### Your objective
Extract all data as written.

:::::

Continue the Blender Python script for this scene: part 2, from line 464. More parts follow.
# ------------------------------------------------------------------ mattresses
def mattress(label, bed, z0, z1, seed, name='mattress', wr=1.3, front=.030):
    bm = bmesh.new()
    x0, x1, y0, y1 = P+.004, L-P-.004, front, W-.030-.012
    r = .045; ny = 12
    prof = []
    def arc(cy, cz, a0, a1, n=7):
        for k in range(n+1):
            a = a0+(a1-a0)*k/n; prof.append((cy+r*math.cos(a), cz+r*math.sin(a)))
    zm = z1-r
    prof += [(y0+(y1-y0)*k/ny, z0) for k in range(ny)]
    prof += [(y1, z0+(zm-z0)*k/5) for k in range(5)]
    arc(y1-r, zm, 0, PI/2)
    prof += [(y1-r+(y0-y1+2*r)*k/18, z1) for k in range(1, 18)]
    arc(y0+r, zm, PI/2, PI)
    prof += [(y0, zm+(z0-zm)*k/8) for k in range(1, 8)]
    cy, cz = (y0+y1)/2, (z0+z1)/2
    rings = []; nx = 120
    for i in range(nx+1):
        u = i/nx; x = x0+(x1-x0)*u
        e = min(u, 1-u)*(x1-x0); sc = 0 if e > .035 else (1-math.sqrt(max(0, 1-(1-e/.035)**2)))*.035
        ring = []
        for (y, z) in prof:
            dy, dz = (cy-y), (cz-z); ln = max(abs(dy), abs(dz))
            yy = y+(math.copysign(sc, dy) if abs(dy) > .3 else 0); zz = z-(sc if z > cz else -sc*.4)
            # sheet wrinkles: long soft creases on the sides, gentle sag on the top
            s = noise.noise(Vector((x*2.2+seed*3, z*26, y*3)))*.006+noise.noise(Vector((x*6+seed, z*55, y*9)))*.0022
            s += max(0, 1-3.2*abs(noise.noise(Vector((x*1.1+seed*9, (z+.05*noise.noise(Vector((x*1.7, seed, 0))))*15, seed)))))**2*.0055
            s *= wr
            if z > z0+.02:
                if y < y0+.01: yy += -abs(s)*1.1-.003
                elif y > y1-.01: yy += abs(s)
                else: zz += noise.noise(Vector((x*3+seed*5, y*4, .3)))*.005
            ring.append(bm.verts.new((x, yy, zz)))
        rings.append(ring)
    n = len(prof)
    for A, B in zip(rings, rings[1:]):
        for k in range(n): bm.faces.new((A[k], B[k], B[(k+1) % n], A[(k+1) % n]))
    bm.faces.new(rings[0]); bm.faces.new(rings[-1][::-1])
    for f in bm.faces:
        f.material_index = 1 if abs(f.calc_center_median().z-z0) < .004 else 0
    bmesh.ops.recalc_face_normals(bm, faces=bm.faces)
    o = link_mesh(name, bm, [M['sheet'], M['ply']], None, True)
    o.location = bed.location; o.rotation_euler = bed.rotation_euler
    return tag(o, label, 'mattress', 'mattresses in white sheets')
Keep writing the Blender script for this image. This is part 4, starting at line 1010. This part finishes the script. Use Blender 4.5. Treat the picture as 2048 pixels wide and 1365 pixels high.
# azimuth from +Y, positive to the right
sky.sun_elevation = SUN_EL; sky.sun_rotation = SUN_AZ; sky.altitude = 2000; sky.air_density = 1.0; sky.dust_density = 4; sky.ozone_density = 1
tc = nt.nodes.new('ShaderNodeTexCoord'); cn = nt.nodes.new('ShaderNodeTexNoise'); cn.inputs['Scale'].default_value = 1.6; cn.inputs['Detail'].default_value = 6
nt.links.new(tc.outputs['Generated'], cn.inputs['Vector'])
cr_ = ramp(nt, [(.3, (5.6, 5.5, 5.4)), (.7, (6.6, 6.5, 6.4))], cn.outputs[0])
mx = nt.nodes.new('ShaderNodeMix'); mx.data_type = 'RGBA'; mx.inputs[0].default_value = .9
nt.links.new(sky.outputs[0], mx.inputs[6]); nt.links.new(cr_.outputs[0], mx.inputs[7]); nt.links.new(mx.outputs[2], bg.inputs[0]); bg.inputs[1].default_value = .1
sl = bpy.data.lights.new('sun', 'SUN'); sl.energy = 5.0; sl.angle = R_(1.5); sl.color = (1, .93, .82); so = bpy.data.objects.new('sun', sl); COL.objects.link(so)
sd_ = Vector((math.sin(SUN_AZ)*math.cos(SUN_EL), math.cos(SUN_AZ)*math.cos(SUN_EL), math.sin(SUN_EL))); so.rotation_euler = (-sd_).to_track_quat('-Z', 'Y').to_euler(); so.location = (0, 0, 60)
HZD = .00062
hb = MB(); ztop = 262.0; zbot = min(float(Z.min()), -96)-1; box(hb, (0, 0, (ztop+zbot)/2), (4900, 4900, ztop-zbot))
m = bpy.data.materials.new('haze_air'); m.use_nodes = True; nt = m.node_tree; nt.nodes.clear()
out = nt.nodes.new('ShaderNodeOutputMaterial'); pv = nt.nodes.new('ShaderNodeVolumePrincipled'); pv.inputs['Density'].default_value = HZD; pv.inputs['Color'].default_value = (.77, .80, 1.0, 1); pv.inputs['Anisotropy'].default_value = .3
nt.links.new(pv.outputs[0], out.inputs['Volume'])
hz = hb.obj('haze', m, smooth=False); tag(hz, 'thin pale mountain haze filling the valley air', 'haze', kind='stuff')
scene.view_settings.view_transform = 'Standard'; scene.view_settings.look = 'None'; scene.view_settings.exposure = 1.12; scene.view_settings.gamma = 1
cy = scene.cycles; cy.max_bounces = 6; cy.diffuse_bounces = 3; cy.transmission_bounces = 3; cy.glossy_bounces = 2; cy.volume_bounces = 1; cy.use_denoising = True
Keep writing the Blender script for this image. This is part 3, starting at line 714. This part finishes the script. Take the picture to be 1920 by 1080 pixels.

:::::

### Written response
Continue the Blender Python script for this scene: part 2, from line 464. More parts follow.
# ------------------------------------------------------------------ mattresses
def mattress(label, bed, z0, z1, seed, name='mattress', wr=1.3, front=.030):
    bm = bmesh.new()
    x0, x1, y0, y1 = P+.004, L-P-.004, front, W-.030-.012
    r = .045; ny = 12
    prof = []
    def arc(cy, cz, a0, a1, n=7):
        for k in range(n+1):
            a = a0+(a1-a0)*k/n; prof.append((cy+r*math.cos(a), cz+r*math.sin(a)))
    zm = z1-r
    prof += [(y0+(y1-y0)*k/ny, z0) for k in range(ny)]
    prof += [(y1, z0+(zm-z0)*k/5) for k in range(5)]
    arc(y1-r, zm, 0, PI/2)
    prof += [(y1-r+(y0-y1+2*r)*k/18, z1) for k in range(1, 18)]
    arc(y0+r, zm, PI/2, PI)
    prof += [(y0, zm+(z0-zm)*k/8) for k in range(1, 8)]
    cy, cz = (y0+y1)/2, (z0+z1)/2
    rings = []; nx = 120
    for i in range(nx+1):
        u = i/nx; x = x0+(x1-x0)*u
        e = min(u, 1-u)*(x1-x0); sc = 0 if e > .035 else (1-math.sqrt(max(0, 1-(1-e/.035)**2)))*.035
        ring = []
        for (y, z) in prof:
            dy, dz = (cy-y), (cz-z); ln = max(abs(dy), abs(dz))
            yy = y+(math.copysign(sc, dy) if abs(dy) > .3 else 0); zz = z-(sc if z > cz else -sc*.4)
            # sheet wrinkles: long soft creases on the sides, gentle sag on the top
            s = noise.noise(Vector((x*2.2+seed*3, z*26, y*3)))*.006+noise.noise(Vector((x*6+seed, z*55, y*9)))*.0022
            s += max(0, 1-3.2*abs(noise.noise(Vector((x*1.1+seed*9, (z+.05*noise.noise(Vector((x*1.7, seed, 0))))*15, seed)))))**2*.0055
            s *= wr
            if z > z0+.02:
                if y < y0+.01: yy += -abs(s)*1.1-.003
                elif y > y1-.01: yy += abs(s)
                else: zz += noise.noise(Vector((x*3+seed*5, y*4, .3)))*.005
            ring.append(bm.verts.new((x, yy, zz)))
        rings.append(ring)
    n = len(prof)
    for A, B in zip(rings, rings[1:]):
        for k in range(n): bm.faces.new((A[k], B[k], B[(k+1) % n], A[(k+1) % n]))
    bm.faces.new(rings[0]); bm.faces.new(rings[-1][::-1])
    for f in bm.faces:
        f.material_index = 1 if abs(f.calc_center_median().z-z0) < .004 else 0
    bmesh.ops.recalc_face_normals(bm, faces=bm.faces)
    o = link_mesh(name, bm, [M['sheet'], M['ply']], None, True)
    o.location = bed.location; o.rotation_euler = bed.rotation_euler
    return tag(o, label, 'mattress', 'mattresses in white sheets')
Keep writing the Blender script for this image. This is part 4, starting at line 1010. This part finishes the script. Use Blender 4.5. Treat the picture as 2048 pixels wide and 1365 pixels high.
# azimuth from +Y, positive to the right
sky.sun_elevation = SUN_EL; sky.sun_rotation = SUN_AZ; sky.altitude = 2000; sky.air_density = 1.0; sky.dust_density = 4; sky.ozone_density = 1
tc = nt.nodes.new('ShaderNodeTexCoord'); cn = nt.nodes.new('ShaderNodeTexNoise'); cn.inputs['Scale'].default_value = 1.6; cn.inputs['Detail'].default_value = 6
nt.links.new(tc.outputs['Generated'], cn.inputs['Vector'])
cr_ = ramp(nt, [(.3, (5.6, 5.5, 5.4)), (.7, (6.6, 6.5, 6.4))], cn.outputs[0])
mx = nt.nodes.new('ShaderNodeMix'); mx.data_type = 'RGBA'; mx.inputs[0].default_value = .9
nt.links.new(sky.outputs[0], mx.inputs[6]); nt.links.new(cr_.outputs[0], mx.inputs[7]); nt.links.new(mx.outputs[2], bg.inputs[0]); bg.inputs[1].default_value = .1
sl = bpy.data.lights.new('sun', 'SUN'); sl.energy = 5.0; sl.angle = R_(1.5); sl.color = (1, .93, .82); so = bpy.data.objects.new('sun', sl); COL.objects.link(so)
sd_ = Vector((math.sin(SUN_AZ)*math.cos(SUN_EL), math.cos(SUN_AZ)*math.cos(SUN_EL), math.sin(SUN_EL))); so.rotation_euler = (-sd_).to_track_quat('-Z', 'Y').to_euler(); so.location = (0, 0, 60)
HZD = .00062
hb = MB(); ztop = 262.0; zbot = min(float(Z.min()), -96)-1; box(hb, (0, 0, (ztop+zbot)/2), (4900, 4900, ztop-zbot))
m = bpy.data.materials.new('haze_air'); m.use_nodes = True; nt = m.node_tree; nt.nodes.clear()
out = nt.nodes.new('ShaderNodeOutputMaterial'); pv = nt.nodes.new('ShaderNodeVolumePrincipled'); pv.inputs['Density'].default_value = HZD; pv.inputs['Color'].default_value = (.77, .80, 1.0, 1); pv.inputs['Anisotropy'].default_value = .3
nt.links.new(pv.outputs[0], out.inputs['Volume'])
hz = hb.obj('haze', m, smooth=False); tag(hz, 'thin pale mountain haze filling the valley air', 'haze', kind='stuff')
scene.view_settings.view_transform = 'Standard'; scene.view_settings.look = 'None'; scene.view_settings.exposure = 1.12; scene.view_settings.gamma = 1
cy = scene.cycles; cy.max_bounces = 6; cy.diffuse_bounces = 3; cy.transmission_bounces = 3; cy.glossy_bounces = 2; cy.volume_bounces = 1; cy.use_denoising = True
Keep writing the Blender script for this image. This is part 3, starting at line 714. This part finishes the script. Take the picture to be 1920 by 1080 pixels.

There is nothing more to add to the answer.